So I was skimming Domains at War: Campaigns, and lo, on page 58 there were more rules for the effects of being out of supplies, which I missed in my previous
collection of starvation rules:
Troops who are insufficiently supplied lose 1 hit point per day and suffer a cumulative -1 to attack throws and damage rolls. Furthermore, they lose the ability to heal wounds normally, though magic will still work. If troops eat enough food for a day, they regain the ability to heal, recover 1 hit point lost to hunger, and reduce by 1 any penalties to attack throws and damage rolls. Thus, troops that receive rations every other day (or half rations daily) can function almost indefinitely.
However, even if an army physically survives a lack of supply, it may not survive psychologically. Each week a unit is partially or completely unsupplied counts as a calamity and the unit must make a loyalty roll.
If an army has enough supplies to feed some of its units, but not all, the army's leader must choose which units to supply. The supplied units do not suffer any penalties, nor do they need to make weekly morale checks. However, the unsupplied units suffer an additional -1 penalty to their loyalty rolls, as it is evident that they are being left to starve while others feed.

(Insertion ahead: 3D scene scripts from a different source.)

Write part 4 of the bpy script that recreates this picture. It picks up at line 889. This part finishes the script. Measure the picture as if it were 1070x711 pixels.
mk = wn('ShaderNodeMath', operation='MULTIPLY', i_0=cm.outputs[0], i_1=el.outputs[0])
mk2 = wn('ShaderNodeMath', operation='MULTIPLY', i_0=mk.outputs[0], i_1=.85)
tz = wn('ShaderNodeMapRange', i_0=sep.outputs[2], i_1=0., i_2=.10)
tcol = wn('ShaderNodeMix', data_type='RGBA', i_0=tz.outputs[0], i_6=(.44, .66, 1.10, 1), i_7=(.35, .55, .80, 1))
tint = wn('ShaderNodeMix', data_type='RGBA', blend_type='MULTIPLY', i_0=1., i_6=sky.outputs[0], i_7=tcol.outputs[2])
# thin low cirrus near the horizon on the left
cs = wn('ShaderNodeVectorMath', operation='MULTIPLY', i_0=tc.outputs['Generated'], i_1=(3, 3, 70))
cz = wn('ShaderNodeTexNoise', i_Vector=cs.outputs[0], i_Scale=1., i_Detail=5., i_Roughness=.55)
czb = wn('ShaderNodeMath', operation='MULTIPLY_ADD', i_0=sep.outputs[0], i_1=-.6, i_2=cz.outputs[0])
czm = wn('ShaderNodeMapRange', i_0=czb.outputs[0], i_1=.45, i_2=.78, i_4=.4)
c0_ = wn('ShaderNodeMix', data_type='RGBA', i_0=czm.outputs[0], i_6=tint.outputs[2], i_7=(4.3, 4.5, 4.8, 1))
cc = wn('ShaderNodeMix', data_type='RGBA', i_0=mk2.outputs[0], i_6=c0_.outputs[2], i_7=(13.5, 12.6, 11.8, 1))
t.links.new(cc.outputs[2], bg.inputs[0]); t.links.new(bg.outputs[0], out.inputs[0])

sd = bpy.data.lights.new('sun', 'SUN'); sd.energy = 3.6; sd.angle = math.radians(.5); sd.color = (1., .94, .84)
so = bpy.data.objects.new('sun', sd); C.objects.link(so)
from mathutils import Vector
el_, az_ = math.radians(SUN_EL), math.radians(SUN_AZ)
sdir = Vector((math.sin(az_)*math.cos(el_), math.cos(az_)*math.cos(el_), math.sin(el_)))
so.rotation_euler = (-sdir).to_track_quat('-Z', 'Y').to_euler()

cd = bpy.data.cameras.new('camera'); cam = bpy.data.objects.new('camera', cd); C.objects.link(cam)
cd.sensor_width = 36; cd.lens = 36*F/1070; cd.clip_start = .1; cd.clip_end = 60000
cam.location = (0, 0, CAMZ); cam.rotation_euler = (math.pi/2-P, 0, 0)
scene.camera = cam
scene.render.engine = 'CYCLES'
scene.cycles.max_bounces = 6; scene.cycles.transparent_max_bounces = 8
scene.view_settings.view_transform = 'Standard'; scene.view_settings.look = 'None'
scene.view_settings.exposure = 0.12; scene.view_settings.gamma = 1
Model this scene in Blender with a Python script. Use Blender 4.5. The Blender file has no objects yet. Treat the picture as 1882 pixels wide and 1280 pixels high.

So that's a fair bit harsher than the rules from the core book - no two-day grace period (though that would be consistent with having no water, rather than just no food), and accumulating to-hit and damage penalties. The morale rolls seem more reasonable than punitive, though depending on circumstances it may still make sense for a starving unit to stick with its PC leaders exactly long enough to get home out of the wilderness. They do fill a hole I predicted in effects of starvation on morale, though, which is nice.